Sob a fúria de Stalin, impedido de começar outra sinfonia e vítima constante de calúnias, Dmitri Shostakovich se voltou para as enganosas simplicidades de Johann Sebastian Bach. Enviado a Leipzig como jurado de um concurso de piano em homenagem ao bicentenário do compositor, em julho de 1950, ele votou (como lhe fora determinado) na candidata soviética. Com 26 anos, Nikolayeva parecia uma tratorista de fazenda, mas deixou os jurados estupefatos ao se propor a tocar todos os 48 prelúdios e fugas de Bach. O júri escolheu o Prelúdio e fuga em Fá Sustenido menor e deu a ela o primeiro prêmio.
De volta a Moscou, Shostakovich telefonou para Nikolayeva para dizer o quanto apreciara a apresentação dela, e que estava compondo seus próprios prelúdios e fugas. "A seu pedido, eu lhe telefonava todos os dias, e ele pediu-me que fosse à sua casa para ouvi-lo tocar as peças que acabara de compor", relatou ela. Em maio de 1951, ele tocou o ciclo, buscando a aprovação da toda-poderosa União dos Compositores, dirigida por Tikhon khrennikov, com Nikolayeva virando as páginas. O dia estava sufocantemente quente, e Shostakovich, nervoso. Seu recital foi recebido com uma enxurrada de críticas pseudopolíticas, vindas de um batalhão de medíocres invejosos e bajuladores covardes. Por grande maioria de votos, a União recusou-se a permitir que Shostakovich tocasse a obra em público. No verão seguinte, Nikolayeva conseguiu permissão para tocar a obra para um outro comitê, numa ocasião em que Shostakovich estava fora da cidade. Alguns dos compositores que o atacaram na primeira audição agora aplaudiram entusiasticamente. Nikolayeva conseguiu agendar a estréia em Leningrado para Dezembro de 1952; Shostakovich escreveu uma dedicatória privada para ela (omitida na edição publicada). Ele jamais executou o ciclo completo em público, mas uma semana antes de sua morte ela telefonou para Nikolayeva e pediu-lhe que tocasse alguns dos prelúdios no concerto comemorativo de seu próximo aniversário.

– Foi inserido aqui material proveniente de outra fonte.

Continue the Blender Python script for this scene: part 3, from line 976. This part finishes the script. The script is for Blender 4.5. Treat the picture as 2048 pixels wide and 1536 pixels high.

Ela foi a primeira a gravar o ciclo fora da Rússia , dialogando com a música dentro de uma igreja vazia em Londres, numa interpretação que juntou as lutas distintas de Bach e Shostakovich para dominar e editar a forma musical. O ciclo abre-se com onze segundos de silêncio cavernoso, antes que um tema hesitante apareça das trevas, dando uma sugestão de tonalidade em Dó maior e mantendo um nível dinâmico que nunca vai além do mezzo-forte. À medida que o tema dá lugar aos que o sucedem em saltos de quinta ascendente, o ouvido é beliscado por discordâncias inesperadas, notas de desespero que estão enterradas nas fendas de uma concepção elevada. Trata-se de uma obra-prima sob todos os aspectos.
Nikolayeva teve permissão do compositor para fazer alterações, e costumava adicionar ou omitir uma repetição (na Quarta Fuga, por exemplo) em nome da elegância estrutural. Fisicamente maciça e desprovida de vários dentes frontais, ela sentava-se ao piano como uma testemunha num julgamento por crimes de guerra, invencível e inesquecível. A gravação recebeu prêmios internacionais e gerou convites para turnês. Em 13 de Novembro de 1993, no intervalo de um recital público dos prelúdios e fugas em São Francisco, Nikolayeva teve um colapso no camarim e morreu, tendo completado seu testemunho.